## What is needed
Write the entries below out again exactly; any picture in them stays out.

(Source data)
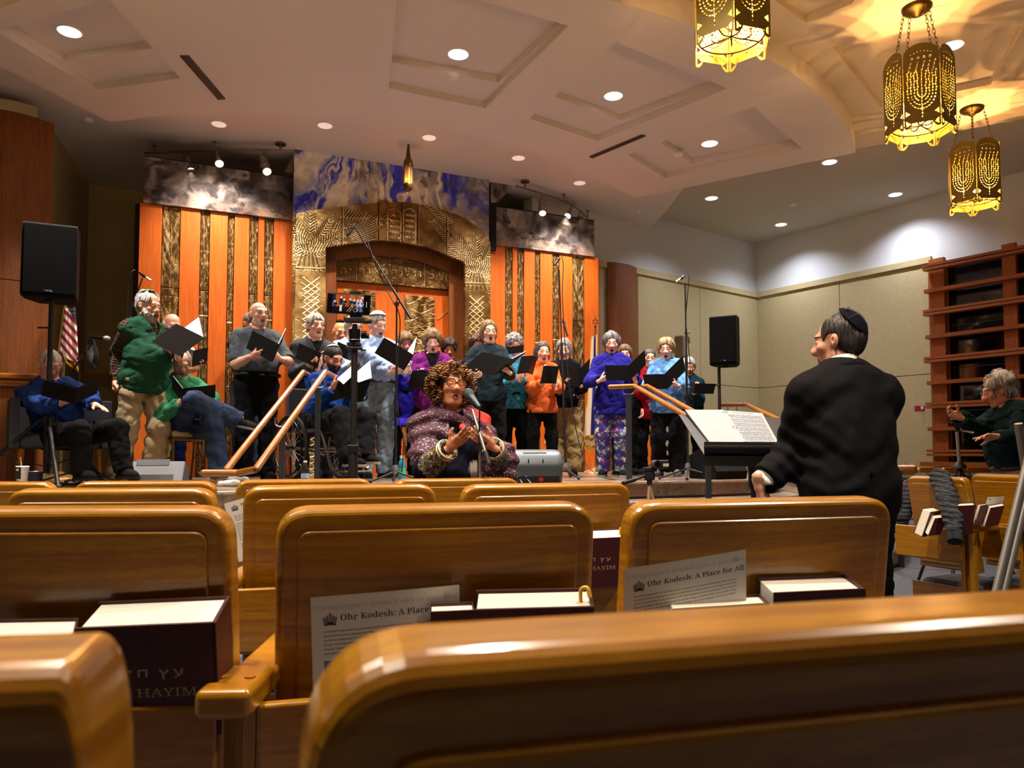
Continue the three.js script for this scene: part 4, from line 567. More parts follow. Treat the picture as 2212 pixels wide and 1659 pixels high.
// hair shapes in head space
function hairGeo(style, o = {}) {
  const v = o.vol ?? 0.012, seed = o.seed ?? 1, f = new Field(0.03); let face = [V(0, -0.03, 0.088), 0.066, 0.094, 0.078], low = -0.07, bump = o.bump ?? 0.002, freq = 34, extra = null;
  f.ell(V(0, 0.036, -0.018), 0.0765 + v * 0.8, 0.087 + v, 0.095 + v);
  if (style === 'short') { f.ell(V(0, -0.02, -0.05), 0.068 + v * 0.5, 0.06, 0.06); low = -0.085; }
  if (style === 'ring') { f.p.length = 0; f.ell(V(0, 0.0, -0.03), 0.078 + v, 0.062, 0.083 + v); f.ell(V(0, 0.03, -0.055), 0.06, 0.05, 0.055 + v); face = [V(0, 0.0, 0.085), 0.072, 0.16, 0.088]; extra = new Field(0.01).ell(V(0, 0.115, 0.005), 0.075, 0.075, 0.11); low = -0.08; }
  if (style === 'bald_top') { f.ell(V(0, -0.02, -0.05), 0.068 + v * 0.5, 0.06, 0.06); extra = new Field(0.01).ell(V(0, 0.1, 0.055), 0.055, 0.07, 0.085); face = [V(0, -0.01, 0.09), 0.069, 0.12, 0.078]; low = -0.085; }
  if (style === 'bob') { f.ell(V(0, -0.02, -0.03), 0.09 + v * 0.5, 0.112, 0.09 + v * 0.4); face = [V(0, -0.025, 0.1), 0.074, 0.096 + (o.bang ?? 0.008), 0.094]; low = o.low ?? -0.125; freq = 26; }
  if (style === 'full') { f.ell(V(0, 0.035, -0.02), 0.084 + v * 0.6, 0.09 + v * 0.5, 0.1 + v * 0.5).ell(V(0, -0.03, -0.05), 0.076, 0.07, 0.07); for (const s of [-1, 1]) f.ell(V(s * 0.072, 0.005, -0.015), 0.022 + v * 0.3, 0.055, 0.045); face = [V(0, -0.03, 0.096), 0.074, 0.094 + (o.bang ?? 0), 0.09]; low = o.low ?? -0.09; freq = 22; }
  if (style === 'curly') { f.ell(V(0, 0.03, -0.02), 0.1 + v * 0.5, 0.1 + v * 0.5, 0.108 + v * 0.5).ell(V(0, -0.03, -0.05), 0.09, 0.07, 0.07); face = [V(0, -0.045, 0.094), 0.07, 0.09, 0.086]; low = o.low ?? -0.1; }
  if (style === 'pulled') { low = -0.06; face = [V(0, -0.03, 0.09), 0.068, 0.1, 0.078]; }
  const fc = new Field(0.01).ell(...face), earF = style === 'bob' || style === 'full' || style === 'curly' ? null : new Field(0.01).ell(V(0.082, -0.01, 0.012), 0.028, 0.042, 0.04).ell(V(-0.082, -0.01, 0.012), 0.028, 0.042, 0.04);
  const curly = style === 'curly' ? (x, y, z) => 0.013 * (Math.abs(noise3(x * 52 + seed, y * 52, z * 52)) + 0.6 * noise3(x * 95, y * 95 + seed, z * 95) - 0.2) : (x, y, z) => bump * (0.7 * Math.sin(freq * Math.atan2(x, z + 0.02) + 9 * noise3(x * 16 + seed, y * 14, z * 16)) + 1.6 * noise3(x * 30, y * 18 + seed, z * 30));
  const fn = (x, y, z) => { let d = f.at(x, y, z) + curly(x, y, z); d = Math.max(d, -fc.at(x, y, z)); if (earF) d = Math.max(d, -earF.at(x, y, z)); if (extra) d = Math.max(d, -extra.at(x, y, z)); return Math.max(d, low - y + 0.01 * noise3(x * 40, 0, z * 40)); };
  const g = netMesh(fn, V(-0.14, -0.17, -0.16), V(0.14, 0.17, 0.14), o.cell ?? 0.0065), p = g.attributes.position, uv = new Float32Array(p.count * 2);
  for (let i = 0; i < p.count; i++) { const x = p.getX(i), y = p.getY(i), z = p.getZ(i); uv[2 * i] = Math.abs(Math.atan2(x, -(z + 0.0))) / 6.283 + (x > 0 ? 0.35 : 0); uv[2 * i + 1] = Math.acos(clamp((y - 0.03) / Math.hypot(x, y - 0.03, z + 0.02), -1, 1)) / 3.14; }
  g.setAttribute('uv', new THREE.BufferAttribute(uv, 2)); return g;
}
function beardGeo(o) { const L = o.len ?? 0.012, f = new Field(0.025).ell(V(0, -0.055, 0.028), 0.06 + L * 0.5, 0.052 + L * 0.6, 0.056 + L).ell(V(0, -0.1 - L * 0.5, 0.058), 0.03 + L * 0.5, 0.022 + L, 0.026 + L * 0.6), m = new Field(0.01).ell(V(0, -0.073 - (o.open || 0) * 0.006, 0.1), 0.02, 0.011 + 0.006 * (o.open || 0), 0.06), up = o.cheek ?? -0.03; const fn = (x, y, z) => { let d = f.at(x, y, z) + 0.0022 * Math.sin(80 * x + 9 * noise3(x * 30, y * 20, z * 30)) + 0.003 * noise3(x * 60, y * 60, z * 60); d = Math.max(d, -m.at(x, y, z)); const lim = Math.abs(x) < 0.026 ? (o.moustache === false ? -0.085 : -0.05) : up + (z > 0.045 ? -(z - 0.045) * 0.9 : 0); return Math.max(d, y - lim, -0.012 - z); }; return netMesh(fn, V(-0.09, -0.18, -0.04), V(0.09, -0.01, 0.14), 0.005); }
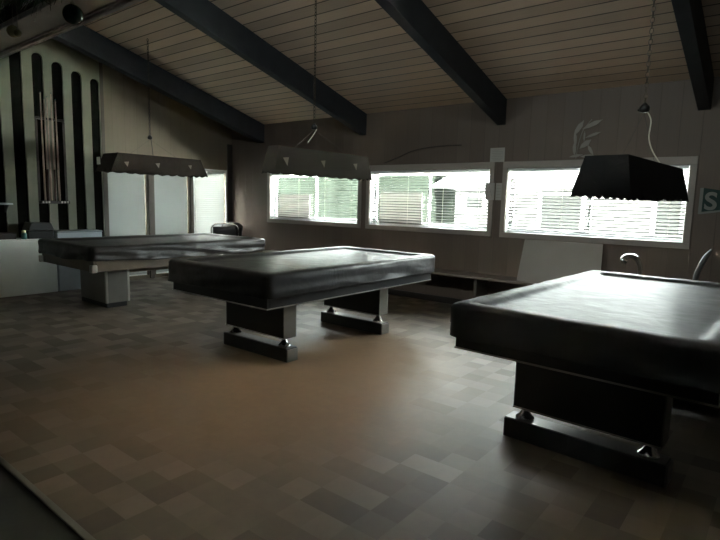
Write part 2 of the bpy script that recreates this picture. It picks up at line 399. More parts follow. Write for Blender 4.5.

## Reply to the exercise
Continue the three.js script for this scene: part 4, from line 567. More parts follow. Treat the picture as 2212 pixels wide and 1659 pixels high.
// hair shapes in head space
function hairGeo(style, o = {}) {
  const v = o.vol ?? 0.012, seed = o.seed ?? 1, f = new Field(0.03); let face = [V(0, -0.03, 0.088), 0.066, 0.094, 0.078], low = -0.07, bump = o.bump ?? 0.002, freq = 34, extra = null;
  f.ell(V(0, 0.036, -0.018), 0.0765 + v * 0.8, 0.087 + v, 0.095 + v);
  if (style === 'short') { f.ell(V(0, -0.02, -0.05), 0.068 + v * 0.5, 0.06, 0.06); low = -0.085; }
  if (style === 'ring') { f.p.length = 0; f.ell(V(0, 0.0, -0.03), 0.078 + v, 0.062, 0.083 + v); f.ell(V(0, 0.03, -0.055), 0.06, 0.05, 0.055 + v); face = [V(0, 0.0, 0.085), 0.072, 0.16, 0.088]; extra = new Field(0.01).ell(V(0, 0.115, 0.005), 0.075, 0.075, 0.11); low = -0.08; }
  if (style === 'bald_top') { f.ell(V(0, -0.02, -0.05), 0.068 + v * 0.5, 0.06, 0.06); extra = new Field(0.01).ell(V(0, 0.1, 0.055), 0.055, 0.07, 0.085); face = [V(0, -0.01, 0.09), 0.069, 0.12, 0.078]; low = -0.085; }
  if (style === 'bob') { f.ell(V(0, -0.02, -0.03), 0.09 + v * 0.5, 0.112, 0.09 + v * 0.4); face = [V(0, -0.025, 0.1), 0.074, 0.096 + (o.bang ?? 0.008), 0.094]; low = o.low ?? -0.125; freq = 26; }
  if (style === 'full') { f.ell(V(0, 0.035, -0.02), 0.084 + v * 0.6, 0.09 + v * 0.5, 0.1 + v * 0.5).ell(V(0, -0.03, -0.05), 0.076, 0.07, 0.07); for (const s of [-1, 1]) f.ell(V(s * 0.072, 0.005, -0.015), 0.022 + v * 0.3, 0.055, 0.045); face = [V(0, -0.03, 0.096), 0.074, 0.094 + (o.bang ?? 0), 0.09]; low = o.low ?? -0.09; freq = 22; }
  if (style === 'curly') { f.ell(V(0, 0.03, -0.02), 0.1 + v * 0.5, 0.1 + v * 0.5, 0.108 + v * 0.5).ell(V(0, -0.03, -0.05), 0.09, 0.07, 0.07); face = [V(0, -0.045, 0.094), 0.07, 0.09, 0.086]; low = o.low ?? -0.1; }
  if (style === 'pulled') { low = -0.06; face = [V(0, -0.03, 0.09), 0.068, 0.1, 0.078]; }
  const fc = new Field(0.01).ell(...face), earF = style === 'bob' || style === 'full' || style === 'curly' ? null : new Field(0.01).ell(V(0.082, -0.01, 0.012), 0.028, 0.042, 0.04).ell(V(-0.082, -0.01, 0.012), 0.028, 0.042, 0.04);
  const curly = style === 'curly' ? (x, y, z) => 0.013 * (Math.abs(noise3(x * 52 + seed, y * 52, z * 52)) + 0.6 * noise3(x * 95, y * 95 + seed, z * 95) - 0.2) : (x, y, z) => bump * (0.7 * Math.sin(freq * Math.atan2(x, z + 0.02) + 9 * noise3(x * 16 + seed, y * 14, z * 16)) + 1.6 * noise3(x * 30, y * 18 + seed, z * 30));
  const fn = (x, y, z) => { let d = f.at(x, y, z) + curly(x, y, z); d = Math.max(d, -fc.at(x, y, z)); if (earF) d = Math.max(d, -earF.at(x, y, z)); if (extra) d = Math.max(d, -extra.at(x, y, z)); return Math.max(d, low - y + 0.01 * noise3(x * 40, 0, z * 40)); };
  const g = netMesh(fn, V(-0.14, -0.17, -0.16), V(0.14, 0.17, 0.14), o.cell ?? 0.0065), p = g.attributes.position, uv = new Float32Array(p.count * 2);
  for (let i = 0; i < p.count; i++) { const x = p.getX(i), y = p.getY(i), z = p.getZ(i); uv[2 * i] = Math.abs(Math.atan2(x, -(z + 0.0))) / 6.283 + (x > 0 ? 0.35 : 0); uv[2 * i + 1] = Math.acos(clamp((y - 0.03) / Math.hypot(x, y - 0.03, z + 0.02), -1, 1)) / 3.14; }
  g.setAttribute('uv', new THREE.BufferAttribute(uv, 2)); return g;
}
function beardGeo(o) { const L = o.len ?? 0.012, f = new Field(0.025).ell(V(0, -0.055, 0.028), 0.06 + L * 0.5, 0.052 + L * 0.6, 0.056 + L).ell(V(0, -0.1 - L * 0.5, 0.058), 0.03 + L * 0.5, 0.022 + L, 0.026 + L * 0.6), m = new Field(0.01).ell(V(0, -0.073 - (o.open || 0) * 0.006, 0.1), 0.02, 0.011 + 0.006 * (o.open || 0), 0.06), up = o.cheek ?? -0.03; const fn = (x, y, z) => { let d = f.at(x, y, z) + 0.0022 * Math.sin(80 * x + 9 * noise3(x * 30, y * 20, z * 30)) + 0.003 * noise3(x * 60, y * 60, z * 60); d = Math.max(d, -m.at(x, y, z)); const lim = Math.abs(x) < 0.026 ? (o.moustache === false ? -0.085 : -0.05) : up + (z > 0.045 ? -(z - 0.045) * 0.9 : 0); return Math.max(d, y - lim, -0.012 - z); }; return netMesh(fn, V(-0.09, -0.18, -0.04), V(0.09, -0.01, 0.14), 0.005); }
Write part 2 of the bpy script that recreates this picture. It picks up at line 399. More parts follow. Write for Blender 4.5.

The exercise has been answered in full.